Table 3: Grid Search - Sequence Classification
experiment_id epoch num label test acc test QWK batch size lr
3 1 3 0.805 0.766 60 0.000035
2 1 3 0.807 0.766 50 0.000025
1 1 3 0.805 0.766 50 0.000035
4 2 3 0.799 0.760 60 0.000025
Table 4: Grid Search - Token Classification
experiment epoch num label test acc test QWK stride max token batch size lr
8 4 3 0.825 0.800 250 256 12 0.000035
4 5 3 0.810 0.792 200 256 10 0.000025
5 3 3 0.821 0.790 250 256 10 0.000025
1 4 3 0.819 0.789 200 256 10 0.000035
3 5 3 0.815 0.789 300 256 10 0.000035
2 7 3 0.817 0.788 250 256 10 0.000035
6 10 3 0.817 0.787 300 256 10 0.000025
7 4 3 0.814 0.780 200 256 12 0.000035

Table 3 shows the result of training a Sequence Classier Electra model on the training set and save the best model on the test set. The highest test QWK metric on the Sequence Classification method 0.76.

Table 4 shows the result of training a Token Classier Electra model on the train set and save the best model on the test set. As you can in the token classification, stride is another hyper parameter that is introduced to deal with a long text. The highest test QWK metric on the the token classification method 0.80.

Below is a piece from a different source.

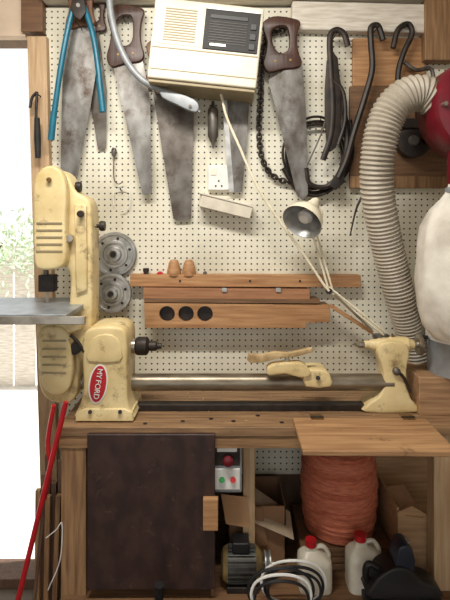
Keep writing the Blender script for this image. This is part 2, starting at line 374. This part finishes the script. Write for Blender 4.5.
begin('hand_saw'); y=-.018
poly('blade',[(98,28)]+[(107,90),(106,148),(98,150),(90,100),(84,28)],y,.0015,M['steel2']); hand(84,-2,106,30,y,M['walnut'],d=.014)
begin('hand_saw'); y=-.045
poly('blade',[(66,20),(95,26),(98,60),(90,110),(76,183)]+teeth((60,182),(63,40),60,.5),y,.0015,M['steel']); hand(66,-14,95,24,y,M['beech'])
begin('hand_saw'); y=-.045
poly('blade',[(112,62),(142,56),(150,100),(152,193),(144,195)]+teeth((142,194),(114,70),60,.5),y,.0015,M['steel']); hand(107,4,144,60,y,M['walnut'])
begin('hand_saw'); y=-.025
poly('blade',[(150,78),(186,80),(194,110),(191,219),(175,220)]+teeth((173,218),(153,95),50,.5),y,.0015,M['steel2']); hand(146,38,182,82,y,M['beech'])
begin('hand_saw'); y=-.03
poly('blade',[(222,88),(250,88),(247,140),(242,192),(232,192),(226,140)],y,.0015,M['steel']); hand(222,55,250,90,y,M['beech'])
poly('back_spine',[(221,88),(226,88),(234,192),(229,192)],y-.004,.008,M['alu'])
begin('hand_saw'); y=-.06
poly('blade',[(302,60),(306,110),(308,194),(303,200),(298,197)]+teeth((296,193),(268,80),60,.5),y,.0015,M['steel']); hand(262,16,300,66,y,M['walnut'],2,.024)

begin('bolt_cutter'); y=-.1
sweep('handle_left',us([(78,-4),(70,20),(62,60),(56,100),(53,122)],y),.0115,M['teal'])
sweep('grip_left',us([(54,112),(51,140)],y),.0135,M['teal'],2)
sweep('handle_right',us([(78,-4),(86,12),(94,40),(99,75),(102,100)],y),.0115,M['teal'])
sweep('grip_right',us([(99,78),(103,112)],y),.0135,M['teal'],2)
poly('jaw',[(72,-4),(84,-4),(86,12),(80,20),(74,16),(70,8)],y-.018,.012,M['dark'],bevel=.002)
rod('pivot',at(78,5,y-.022),at(78,5,y+.0),.008,M['bright']); hook(78,24,y)
begin('claw_hook'); y=-.075
sweep('shaft',us([(37,92),(36,120),(38,150)],y),.006,M['dark']); sweep('claw',us([(37,92),(32,98),(30,108)],y),.006,M['dark'])
sweep('grip',us([(37,118),(38,158)],y),.014,M['rub'],2,rfun=lambda t,i:.011+.003*math.sin(t*3.1)); p=at(37,94,y); sweep('peg_hook',[(p.x,-.035,p.z),(p.x,y,p.z)],.003,M['dark'],1,6)
begin('scriber_hook'); y=-.02
rev('knob',at(114,148,y),(0,0,-1),[(0,0),(0,.008),(.01,.012),(.03,.01),(.04,.003),(.04,0)],M['steel2'])
sweep('rod',us([(114,155),(114,178),(118,184),(123,182)],y),.0025,M['steel2'],4,6); hook(114,150,y)
begin('wire_bracket'); y=-.018
sweep('wire',us([(114,205),(114,190),(129,190),(129,207),(121,211)],y),.002,M['white'],2,6); hook(121,190,y)
begin('grease_gun'); y=-.05
rev('body',at(213,101,y),(0,0,-1),[(0,0),(0,.006),(.02,.008),(.03,.018),(.04,.022),(.15,.022),(.16,.016),(.18,.007),(.2,.004),(.2,0)],M['steel2']); hook(213,106,y)
begin('power_socket'); ubox('plate',208,165,229,190,-.03,.03,M['white'],.004); ubox('switch',211,169,216,175,-.034,.006,M['cream2'],.001)
for i,(u,v) in enumerate(((218,180),(215,185),(221,185))): ubox('slot_%d'%(i+1),u,v,u+1.5,v+2,-.0305,.002,M['dark'],0)
begin('oil_stone_box'); p=at(226,206,-.05)
box('tray',(p.x-.11,-.08,p.z-.030),(p.x+.11,-.0,p.z+.022),mat('stone_box',C(206,199,182),.7,0,var=.08),.004,R('Y',14))
box('lid',(p.x-.115,-.085,p.z+.022),(p.x+.115,-.0,p.z+.030),M['wpaint'],.002,R('Y',14))

begin('bent_conduit_arm'); y=-.14
sweep('pipe',us([(108,-14),(112,20),(122,52),(138,76),(160,90),(182,98)],y),.0135,M['grey'],6,14)
poly('clamp',[(160,88),(176,92),(194,99),(199,106),(196,112),(186,109),(176,104),(162,97)],y-.016,.028,M['grey'],bevel=.004,smooth=2)
rod('clamp_bolt',at(190,106,y-.026),at(190,106,y+.02),.006,M['bright'])
sweep('stay',us([(192,104),(196,110),(200,112)],y),.006,M['grey'],3); sweep('wall_stud',[at(190,106,y),at(190,106,0)],.006,M['dark'],1,8)

# ================= HEATER
begin('fan_heater')
yh2=-.215; k=sc(yh2); c=at(205.5,45,yh2)
tilt=R('Y',6)
def hb(n,u0,v0,u1,v1,y0,y1,m,bev=.002):
    vs,fs=boxgeo((u0*k,y0,-v1*k),(u1*k,y1,-v0*k)); vs=[Vector((c.x,0,c.z))+tilt@v for v in vs]
    mesh(n,vs,fs,m,False,bev)
hb('case',-55,-43,55,38,yh2,0,M['heat'],.008)
hb('under_lip',-54,38,54,41.5,yh2+.012,-.01,M['beige'],.003)
hb('left_panel',-50,-39,-4,3,yh2-.003,yh2+.01,M['heat'],.002)
for i in range(13): hb('left_louvre_%d'%(i+1),-43,-33+i*2.6,-11,-31.7+i*2.6,yh2-.005,yh2,M['beige'],.0005)
dp=mat('display_panel',C(30,28,28),.6,0,var=.1)
hb('dark_panel',-3,-36,52,4,yh2-.005,yh2+.01,dp,.002)
hb('panel_trim_top',-3,-37,52,-35.6,yh2-.008,yh2,M['alu'],.001)
gb=mat('grille_bars',C(76,72,66),.5,.2)
for i in range(9): hb('grille_bar_%d'%(i+1),2,-24+i*2.6,40,-23.3+i*2.6,yh2-.007,yh2-.002,gb,.0003)
hb('thermostat_strip',2,-31,40,-27,yh2-.008,yh2,M['black'],.001)
for i,v in enumerate((-22,-12,-2)): hb('rocker_switch_%d'%(i+1),43,v-3,49,v+3,yh2-.010,yh2,M['black'],.001)
hb('groove',-53,6,53,7.4,yh2-.002,yh2+.004,M['beige'],.0005)
hb('lower_line',-53,28,53,29,yh2-.002,yh2+.004,M['beige'],.0005)
hb('badge',4,-2,20,0.5,yh2-.008,yh2,M['alu'],.0005)

# ================= CHAIN, BELT, BARS
begin('drive_chain')
def chain(nm,P0,step,a_,b_,r_):
    L2=[P0[0]]
    for p in P0:
        if (p-L2[-1]).length>step: L2.append(p)
    V=[];Fc=[]
    for i in range(len(L2)-1):
        a,b=L2[i],L2[i+1]; t=(b-a).normalized(); s=Vector((0,1,0)) if i%2 else t.cross(Vector((0,1,0))).normalized(); w=t.cross(s)
        mid=(a+b)/2; seg=12; k0=len(V)
        for j in range(seg):
            q=2*math.pi*j/seg; ce=mid+t*math.cos(q)*a_+s*math.sin(q)*b_; rd=(t*math.cos(q)+s*math.sin(q)).normalized()
            for n_ in range(6):
                z=2*math.pi*n_/6; V.append(ce+(rd*math.cos(z)+w*math.sin(z))*r_)
        for j in range(seg):
            for n_ in range(6):
                Fc.append((k0+j*6+n_,k0+((j+1)%seg)*6+n_,k0+((j+1)%seg)*6+(n_+1)%6,k0+j*6+(n_+1)%6))
    mesh(nm,V,Fc,M['dark'],True)
chain('links',cr(us([(284,30),(268,36),(262,60),(261,95),(259,130),(262,158),(272,175),(288,182),(300,180)],-.025),40),.018,.0145,.0095,.0045); hook(284,30,-.025)
begin('bandsaw_blade_coil')
for i,(o1,o2) in enumerate(((0,0),(4,-3),(-3,4))):
    sweep('loop_%d'%(i+1),us([(286+o1,158),(294,180+o2),(312,192+o2),(332,184+o2),(345+o2,160),(340+o2,136),(324,122-o1),(304,124-o1),(290+o1,138)],-.026-.006*i),.0055,M['dark'],6,8,cyc=True,flat=1.6)
hook(320,121,-.03)
begin('bow_saw_frame')
sweep('frame',us([(334,64),(338,82),(344,110),(347,140),(342,168),(328,186),(310,184),(306,168)],-.055),.011,M['dark'],6,8)
sweep('blade',us([(334,64),(330,90),(324,126),(306,168)],-.055),.004,M['steel2'],4,6,flat=.4); hook(336,66,-.055)
begin('coiled_hose')
sweep('coil',us([(283,168),(300,192),(326,192),(346,172),(352,150),(350,120)],-.018),.010,M['dark'],6,10); hook(350,122,-.02)
begin('crank_brace'); y=-.078
sweep('bar',us([(348,46),(344,34),(336,30),(330,38),(331,70),(333,105),(331,135),(323,160)],y),.013,M['dark'],6,10,flat=.7)
sweep('jaw',us([(333,80),(343,92),(345,120),(338,145)],y),.009,M['dark'],5,8); hook(336,34,y)
poly('plate',[(327,60),(338,58),(341,130),(330,152),(325,120)],y-.004,.012,M['dark'],bevel=.002,smooth=2)
begin('wrecking_bar'); y=-.085
sweep('bar',us([(383,40),(378,26),(371,28),(371,44),(372,70),(364,100),(354,132),(346,160),(338,178)],y),.013,M['dark'],6,8)
poly('claw',[(334,176),(344,174),(345,182),(336,190),(330,186)],y-.006,.012,M['dark'],bevel=.002); hook(377,28,y)
begin('hooked_bar'); y=-.07
sweep('bar',us([(393,48),(398,30),(408,24),(412,34),(404,52),(398,75),(399,110)],y),.012,M['dark'],6,8); hook(406,26,y)
begin('pry_bar'); y=-.05
sweep('bar',us([(368,120),(368,160),(364,190),(356,210),(350,236)],y),.0075,M['dark'],5,8,rfun=lambda t,i:.009-.006*t); hook(368,124,y)
begin('tool_board')
ubox('plank_1',350,86,452,188,-.022,.022,M['board'],.003)
ubox('plank_2',353,38,425,86,-.022,.022,M['woodx'],.003)
ubox('batten',350,176,452,188,-.034,.012,M['apron'],.003)
begin('hand_brace'); y=-.06
sweep('frame',us([(404,62),(416,70),(432,70),(432,100)],y),.009,M['steel2'],4,8)
begin('bench_grinder')
rev('wheel',at(415,140,-.10),(0,1,0),[(0,0),(0,.05),(.006,.07),(.05,.07),(.06,.06),(.078,.05),(.078,0)],M['dark'])
rev('hub',at(415,140,-.115),(0,1,0),[(0,0),(0,.018),(.02,.024),(.02,0)],M['steel2'])
ubox('guard',398,118,440,128,-.11,.085,M['dark'],.005)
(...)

Now it is the time to evaluate the best models on the validation set which the network has not seen before to draw a final decision on the performance of each model.

ii.   Validation Results

Final models are tested on the validation set and Table 5 shows each model performance on the validation set. As you can see the Token Classifier has higher accuracy (test acc and val acc) and perform well on scoring texts. Beside QWK, standardized mean difference (SMD) is used to measure efficacy in terms of a continuous measurement (lower better).

Table 5: Validation Results
Model val acc val qwk val smd
Token Classifier 0.827 0.803 0.043
Sequence Classifier 0.814 0.781 0.052

VII.   Conclusion and Future Work

In this work, the performance between the Sequence Classifiers and Token Classifiers are studied. The token classification model has better performance on text classification and labeling texts. The use of all of the prediction sequences that models’ outputs help to extract more information for predicting labels. The sequence classifier is the most common used model for scoring but its performance is not as well as the token classification method, because sequence classifier just uses a first sequence prediction token which ignores all the other sequences information and then maps the texts into its label. Certainly, the use all the sequences that are extracted from the features provided better performance because the base model are exactly the same for the this study . For future work, different type of aggregation in token classification can be explored instead of using a mean of label for every single token. Also, we could verify the performance on the Kaggle essay data set.